Dive Brief:
- U.S. ports enjoy growth thanks to an increase in partly assembled vehicles, known in the trade as "knockdowns," The Wall Street Journal reported.
- Partly assembled cars pay much smaller tariffs than completed models, while enabling manufacturers to gain entry in developing markets.
- The Trump administration’s decision to impose tariffs on steel and aluminum could trigger reactions from European automakers.
Dive Insight:
Knockdown kits are changing the U.S. automobile export market. Even though U.S. auto exports are growing, knockdowns are outpacing them at many ports.
The Savannah and Brunswick, Georgia, ports, for example, have seen auto exports rise 12% in the current fiscal year, while partly assembled cars — which are completed in the destination country — have risen 56%.
While the ports appreciate the business, they also have to make a logistics change, because fully assembled cars can be driven directly onto specialized car carrier ships, but the partially assembled cars are packed into containers and loaded like other cargo.
Knockdown kits are seen by many analysts as an entry point into emerging markets with an undeveloped auto industry.
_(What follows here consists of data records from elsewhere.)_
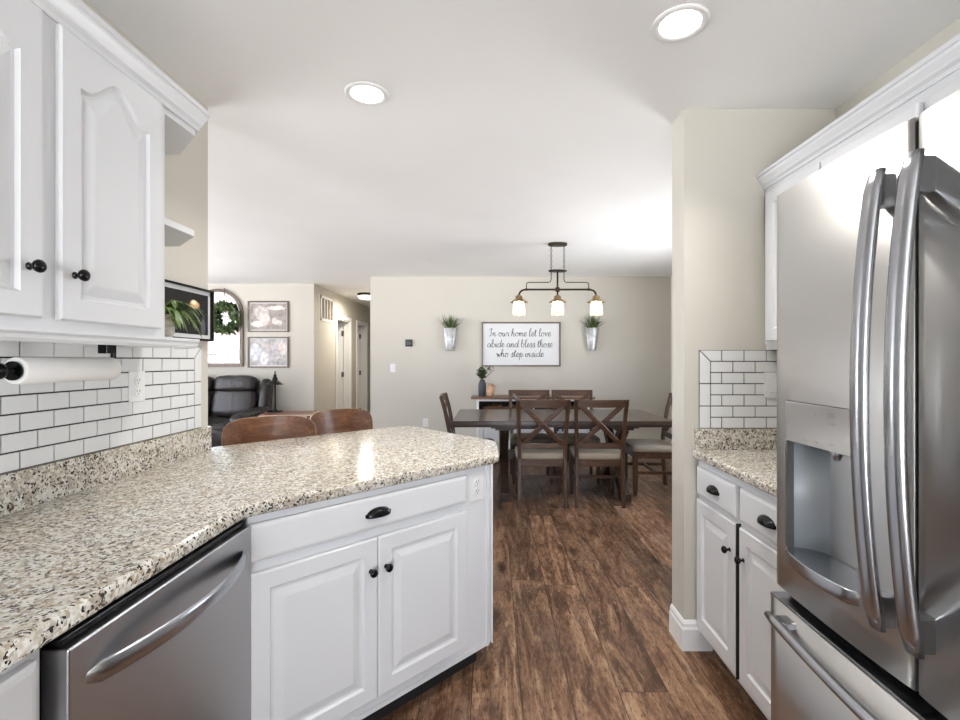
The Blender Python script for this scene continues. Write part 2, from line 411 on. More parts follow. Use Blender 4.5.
M_bulb = mat('warm_bulb', (1, .9, .7), .4, emit=(1, .80, .52), es=10)
M_led = mat('recessed_lamp_lens', (1, 1, 1), .4, emit=(1, .97, .93), es=7)
M_hlamp = mat('hall_lamp_glass', (1, 1, 1), .4, emit=(1, .93, .8), es=4)
def blobs(name, base, bl, streak=.35, sc=6):
    # a generic soft monochrome photograph made of soft ellipses in the picture's own plane (local x / z)
    m = mat(name, base, .5); t = NT(m); g = t.coord(); c = (*base, 1)
    dn = t.n('TexNoise', {'Vector': g, 'Scale': sc * 2.2, 'Detail': 3}).outputs[1]
    gg = t.n('VectorMath', {0: g, 1: t.n('VectorMath', {0: dn, 1: (.05, 0, .05)}, operation='MULTIPLY').outputs[0]}, operation='ADD').outputs[0]
    for (x, z, rx, rz, col) in bl:
        mp = t.n('Mapping', {'Vector': gg, 'Location': (-(x + .025) / rx, 0, -(z + .025) / rz), 'Scale': (1 / rx, 0, 1 / rz)}).outputs[0]
        ln = t.n('VectorMath', {0: mp}, operation='LENGTH').outputs['Value']
        c = t.mix(t.ramp(ln, [(.75, (1, 1, 1)), (1.05, (0, 0, 0))]), c, (*col, 1))
    n = t.n('TexNoise', {'Vector': g, 'Scale': sc * 3, 'Detail': 5}).outputs[0]
    c = t.mix(streak, c, t.ramp(n, [(.35, (.2, .19, .18)), (.65, (1, 1, 1))]), 'OVERLAY')
    t.l(c, t.b.inputs['Base Color']); return m
def brick():
    m = mat('red_brick', (.4, .15, .1), .9); t = NT(m)
    s = t.n('SeparateXYZ', {0: t.coord()}); v = t.n('CombineXYZ', {0: s.outputs[1], 1: s.outputs[2]}).outputs[0]
    b = t.n('TexBrick', {'Vector': v, 'Color1': (.12, .035, .022, 1), 'Color2': (.17, .06, .04, 1), 'Mortar': (.25, .22, .2, 1), 'Scale': 2.2, 'Mortar Size': .02})
    t.l(b.outputs[0], t.b.inputs['Base Color']); return m

# ------------------------------------------------------------------ the room
H = 2.465
RX = 1.565; LX = -1.29; COLX = .876; OY = 2.18
struct('floor', MB().box(-5.75, 2.75, -3.6, 12, -.1, 0), M_floor)
struct('ceiling', MB().box(-5.75, 2.75, -3.6, 12, H, H + .12), M_ceil)
def wall_x(name, x0, x1, y0, y1, hole=None):
    mb = MB()
    if hole is None: mb.box(x0, x1, y0, y1, 0, H)
    else:
        a, b, c, d = hole
        mb.box(x0, x1, y0, a, 0, H).box(x0, x1, b, y1, 0, H).box(x0, x1, a, b, d, H)
        if c > 0: mb.box(x0, x1, a, b, 0, c)
    return struct(name, mb, M_wall)
def wall_y(name, x0, x1, y0, y1, hole=None):
    mb = MB()
    if hole is None: mb.box(x0, x1, y0, y1, 0, H)
    else:
        a, b, c, d = hole
        mb.box(x0, a, y0, y1, 0, H).box(b, x1, y0, y1, 0, H).box(a, b, y0, y1, d, H)
        if c > 0: mb.box(a, b, y0, y1, 0, c)
    return struct(name, mb, M_wall)
wall_x('wall_kitchen_left', LX - .14, LX, -3.4, 2.17)
wall_x('wall_kitchen_right', RX, RX + .14, -3.4, OY)
wall_y('wall_pier', COLX, 2.45, OY, OY + .146)
wall_y('wall_kitchen_front', LX - .14, RX + .14, -3.54, -3.4, (KWIN[0], KWIN[1], KWIN[2], KWIN[3]))
wall_x('wall_dining_right', 2.45, 2.6, OY, 6.70, DWIN)
wall_y('wall_back_dining', -1.67, 2.45, 6.56, 6.70)
wall_x('wall_hall_right', -1.67, -1.53, 6.70, 11.0)
wall_y('wall_hall_end', -2.81, -1.53, 11.0, 11.12)
wall_y('wall_back_living', -5.6, -2.67, 7.17, 7.31)
wall_x('wall_living_left', -5.74, -5.6, -2.0, 7.31, (LWIN[1], LWIN[2], LWIN[3], LWIN[4]))
wall_y('wall_living_front', -5.74, LX - .14, -2.14, -2.0, (FWIN[0], FWIN[1], FWIN[2], FWIN[3]))
# hall left wall with two door openings
HX = -2.67; D1 = (8.22, 8.98); D2 = (9.45, 10.15)
mb = MB().box(HX - .14, HX, 7.31, D1[0], 0, H).box(HX - .14, HX, D1[1], D2[0], 0, H).box(HX - .14, HX, D2[1], 11, 0, H)
mb.box(HX - .14, HX, D1[0], D1[1], 2.04, H).box(HX - .14, HX, D2[0], D2[1], 2.04, H); struct('wall_hall_left', mb, M_wall)
# rooms behind the hall doors
struct('wall_bedroom', MB().box(-4.4, -4.3, 7.4, 11, 0, H).box(-4.4, HX - .14, 9.15, 9.22, 0, H).box(-4.4, HX - .14, 11, 11.1, 0, H), M_wall)

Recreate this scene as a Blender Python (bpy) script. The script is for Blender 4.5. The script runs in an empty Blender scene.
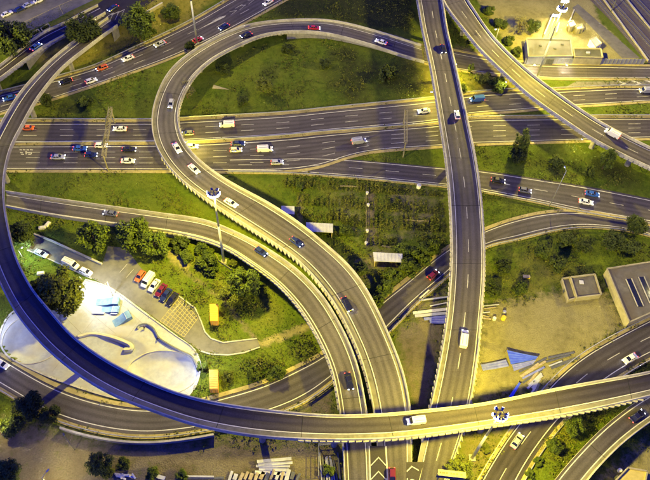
import bpy, bmesh, math, random
import numpy as np
from mathutils import Vector, Matrix
from mathutils.geometry import tessellate_polygon

rng = random.Random(7)
NR = np.random.default_rng(11)
S = bpy.context.scene
COL = S.collection

# ------------------------------------------------------------------ camera
FPX = 680.0                      # focal length in pixels of a 650 x 480 picture
H = 165.0                        # flying height of the camera
_n = np.array([-30.0, 495.0, FPX]); _n /= np.linalg.norm(_n)
_f = np.array([0, 0, 1.0]); _u = -_n
_y = _f - (_f @ _n) * _n; _y /= np.linalg.norm(_y)
_x = np.cross(_y, _u)
RM = np.array([_x, _y, _u])
_c = RM @ _f
CAM = np.array([_c[0] * H / _c[2], _c[1] * H / _c[2], H])


def P(px, py, z=0.0):
    """point of the world at height z that the photograph shows at pixel px, py"""
    d = RM @ np.array([px - 325.0, py - 240.0, FPX])
    return CAM + d * ((z - H) / d[2])


cd = bpy.data.cameras.new('camera'); cam = bpy.data.objects.new('camera', cd); COL.objects.link(cam)
cd.sensor_fit = 'HORIZONTAL'; cd.sensor_width = 36.0; cd.lens = 36.0 * FPX / 650.0
cd.clip_start = 1.0; cd.clip_end = 6000.0
m4 = Matrix.Identity(4)
for i in range(3):
    m4[i][0] = RM[i][0]; m4[i][1] = -RM[i][1]; m4[i][2] = -RM[i][2]; m4[i][3] = CAM[i]
cam.matrix_world = m4
S.camera = cam

# ------------------------------------------------------------------ sky (dusk, the sun is down), exposure
W = bpy.data.worlds.new('World'); S.world = W; W.use_nodes = True
wn = W.node_tree.nodes; wl = W.node_tree.links
bg = wn['Background']; sky = wn.new('ShaderNodeTexSky'); sky.sky_type = 'NISHITA'; sky.sun_disc = False
sky.sun_elevation = math.radians(-1.0); sky.sun_rotation = math.radians(250)
sky.altitude = 100; sky.air_density = 1.0; sky.dust_density = 0.2; sky.ozone_density = 8.5
wl.new(sky.outputs[0], bg.inputs[0]); bg.inputs[1].default_value = 0.15
S.view_settings.view_transform = 'Standard'; S.view_settings.look = 'None'
S.view_settings.exposure = 5.1; S.view_settings.gamma = 1.0; S.view_settings.use_curve_mapping = False
SODIUM = (1.0, 0.81, 0.03)
MASTW = 4300.0
S.render.engine = 'CYCLES'
S.cycles.use_denoising = True
S.cycles.max_bounces = 4; S.cycles.diffuse_bounces = 2; S.cycles.glossy_bounces = 2
S.cycles.transmission_bounces = 2; S.cycles.sample_clamp_indirect = 3.0
S.cycles.caustics_reflective = False; S.cycles.caustics_refractive = False


# ------------------------------------------------------------------ materials
def mat(name, c1, c2=None, scale=1.0, rough=0.8, metal=0.0, bump=0.0, emit=None, es=0.0, detail=6.0, c3=None, scale2=None, spec=0.3, stretch=None):
    m = bpy.data.materials.new(name); m.use_nodes = True
    nt = m.node_tree; b = nt.nodes['Principled BSDF']; L = nt.links
    b.inputs['Roughness'].default_value = rough; b.inputs['Metallic'].default_value = metal
    b.inputs['Specular IOR Level'].default_value = spec
    b.inputs['Base Color'].default_value = (*c1, 1)
    if c2:
        g = nt.nodes.new('ShaderNodeNewGeometry')
        src = g.outputs['Position']
        if stretch:
            mp = nt.nodes.new('ShaderNodeMapping'); mp.inputs['Scale'].default_value = stretch
            L.new(src, mp.inputs['Vector']); src = mp.outputs[0]
        n = nt.nodes.new('ShaderNodeTexNoise'); n.inputs['Scale'].default_value = scale; n.inputs['Detail'].default_value = detail
        n.inputs['Roughness'].default_value = 0.65
        L.new(src, n.inputs['Vector'])
        r = nt.nodes.new('ShaderNodeValToRGB'); r.color_ramp.elements[0].position = 0.34; r.color_ramp.elements[1].position = 0.68
        r.color_ramp.elements[0].color = (*c1, 1); r.color_ramp.elements[1].color = (*c2, 1)
        L.new(n.outputs[0], r.inputs[0]); out = r.outputs[0]
        if c3:
            n2 = nt.nodes.new('ShaderNodeTexNoise'); n2.inputs['Scale'].default_value = scale2 or scale * .2; n2.inputs['Detail'].default_value = 4
            L.new(src, n2.inputs['Vector'])
            r2 = nt.nodes.new('ShaderNodeValToRGB'); r2.color_ramp.elements[0].position = 0.45; r2.color_ramp.elements[1].position = 0.7
            L.new(n2.outputs[0], r2.inputs[0])
            mx = nt.nodes.new('ShaderNodeMix'); mx.data_type = 'RGBA'
            L.new(r2.outputs[0], mx.inputs[0]); L.new(out, mx.inputs[6]); mx.inputs[7].default_value = (*c3, 1); out = mx.outputs[2]
        L.new(out, b.inputs['Base Color'])
        if bump:
            bp = nt.nodes.new('ShaderNodeBump'); bp.inputs['Strength'].default_value = bump; bp.inputs['Distance'].default_value = 0.2
            L.new(n.outputs[0], bp.inputs['Height']); L.new(bp.outputs[0], b.inputs['Normal'])
    if emit:
        m.cycles.emission_sampling = 'NONE'
        b.inputs['Emission Color'].default_value = (*emit, 1); b.inputs['Emission Strength'].default_value = es
    return m


M = {}
M['asphalt'] = mat('asphalt', (.052, .048, .052), (.083, .078, .078), .55, .75, c3=(.100, .093, .088), scale2=.07)
M['asphalt_old'] = mat('asphalt_old', (.075, .071, .068), (.115, .108, .100), .5, .8, c3=(.14, .13, .12), scale2=.06)
M['asphalt_dark'] = mat('asphalt_dark', (.034, .031, .036), (.055, .050, .054), .6, .7, c3=(.068, .062, .062), scale2=.08)
M['asphalt_yard'] = mat('asphalt_yard', (.10, .095, .088), (.15, .14, .13), .7, .85, c3=(.19, .18, .16), scale2=.12)
M['concrete'] = mat('concrete', (.36, .34, .30), (.52, .50, .45), 1.3, .85, bump=.2, c3=(.30, .28, .25), scale2=.25)
M['concrete_dark'] = mat('concrete_dark', (.20, .19, .18), (.30, .285, .26), 1.0, .9, bump=.2)
M['kerbstone'] = mat('lamplight_yellow_kerb', (.30, .25, .11), (.44, .37, .17), .9, .9, c3=(.24, .20, .10), scale2=.15)  # kerb concrete with the yellow of the sodium lamps mixed into its colour
M['shoulder'] = mat('shoulder', (.12, .113, .10), (.19, .18, .158), .8, .85, c3=(.23, .215, .19), scale2=.1)
M['edgepaint'] = mat('edge_line_paint', (.66, .65, .60), (.46, .45, .42), 1.1, .6)
M['paint'] = mat('road_paint', (.50, .49, .46), (.28, .27, .25), 1.1, .6)
M['paint_yellow'] = mat('yellow_paint', (.42, .36, .14), (.26, .23, .12), 1.6, .6)
M['steel'] = mat('galvanised_steel', (.42, .43, .44), (.55, .56, .57), 2.0, .4, .5)
M['steel_dark'] = mat('dark_steel', (.10, .105, .12), (.17, .175, .19), 2.0, .5, .4)
M['skate'] = mat('skate_concrete', (.28, .29, .33), (.37, .38, .42), .9, .7, c3=(.32, .30, .27), scale2=.16)
M['coping'] = mat('coping', (.40, .36, .27), (.50, .46, .36), .9, .7)
M['bluepaint'] = mat('blue_ramp_panel', (.10, .19, .33), (.20, .33, .46), .8, .5)
M['dirt'] = mat('dirt', (.20, .165, .11), (.30, .255, .175), .4, .95, bump=.3)
M['bark'] = mat('bark', (.075, .05, .03), (.13, .09, .06), 3, .9)
M['wood'] = mat('weathered_wood', (.28, .22, .14), (.44, .38, .28), 1.5, .8)
M['sheet'] = mat('pale_metal_sheet', (.42, .43, .46), (.60, .61, .64), .6, .45, .2)
M['roofgrey'] = mat('grey_roof_felt', (.085, .083, .066), (.125, .12, .095), .35, .9, c3=(.15, .145, .115), scale2=.1)
M['roofdark'] = mat('dark_roof_felt', (.06, .06, .055), (.095, .092, .082), .4, .9)
M['rooftan'] = mat('tan_roof', (.085, .078, .075), (.14, .128, .118), .5, .9, c3=(.11, .09, .07), scale2=.2)
M['wallcream'] = mat('cream_render', (.26, .235, .16), (.37, .335, .24), .6, .9)
M['bluewall'] = mat('blue_grey_panel', (.19, .20, .27), (.26, .27, .35), .5, .8)
M['bluetarp'] = mat('blue_tarpaulin', (.05, .09, .78), (.08, .14, .92), .8, .45)
M['greytarp'] = mat('grey_tarpaulin', (.15, .17, .52), (.25, .27, .64), .8, .5)
M['ballast'] = mat('rail_ballast', (.075, .062, .07), (.14, .12, .13), 1.6, .95, bump=.4, c3=(.10, .075, .06), scale2=.2)
M['rail'] = mat('rail_steel', (.25, .23, .24), (.36, .34, .34), 2, .35, .7)
M['sleeper'] = mat('sleeper', (.15, .14, .14), (.22, .20, .19), 1, .9)
M['container'] = mat('orange_container', (.62, .30, .035), (.74, .40, .06), .7, .5)
M['container2'] = mat('tan_container', (.50, .24, .05), (.60, .32, .08), .7, .5)
M['yellowroof'] = mat('yellow_cabin_roof', (.42, .35, .10), (.52, .43, .14), .8, .6)
M['glass'] = mat('car_glass', (.012, .014, .018), rough=.08, spec=.6)
M['tyre'] = mat('tyre_rubber', (.02, .02, .02), rough=.9)
M['rim'] = mat('wheel_rim', (.35, .35, .36), rough=.35, metal=.8)
M['head'] = mat('headlight_lens', (.9, .9, .9), emit=(.85, .92, 1.0), es=2.0)
M['headoff'] = mat('headlight_off', (.6, .6, .6), rough=.15)
M['tail'] = mat('taillight_lens', (.5, .02, .02), emit=(1.0, .05, .03), es=.35)
M['tailoff'] = mat('taillight_off', (.25, .02, .02), rough=.3)
M['lamp'] = mat('sodium_lens', (.9, .85, .7), emit=(1.0, .95, .74), es=20.0)
M['lampwhite'] = mat('white_lens', (.9, .9, .9), emit=(.92, .97, 1.0), es=8.0)
M['lampgreen'] = mat('greenish_lens', (.9, .9, .9), emit=(.75, 1.0, .85), es=5.0)
M['signblue'] = mat('sign_backing', (.04, .06, .20), rough=.5)
M['signyellow'] = mat('sign_panel', (.20, .18, .11), (.28, .25, .16), .7, .5)
M['signmark'] = mat('sign_lettering', (.05, .04, .03), rough=.5)
M['plaster'] = mat('white_plaster', (.60, .58, .54), (.72, .70, .66), .8, .85)
M['tank'] = mat('white_plastic', (.75, .75, .73), rough=.5)
M['yellowplastic'] = mat('yellow_plastic', (.70, .52, .05), rough=.5)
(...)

Setting up final assembly operations is one way to gain a foothold in new markets, which helps develop the supplier base and build out manufacturing in those countries, Kristin Dziczek of the Center for Automotive Research, told the Journal.
The growth also might be an indication that manufacturers are altering their factory and overseas distribution strategies to adjust to growing threats of a tariff war. Knockdowns are considered auto parts and are often subject to lower tariffs than full cars. China recently said it would lower its tariff rate on auto imports from 25% to 15%, while lowering the auto-parts rate to just 6%.
It’s also worth watching how non-U.S. automakers react, especially in the face of the Trump administration’s Thursday announcement of tariffs on steel (25%) and aluminum (10%) from Canada, Mexico and the European Union, as well as hints of tariffs on imported vehicles. Japanese and German automakers, for example, have invested billions of dollars in U.S. factories. BMW AG and Mercedes-Benz both have large plants in the southern United States, and both export large volumes of vehicles from the U.S.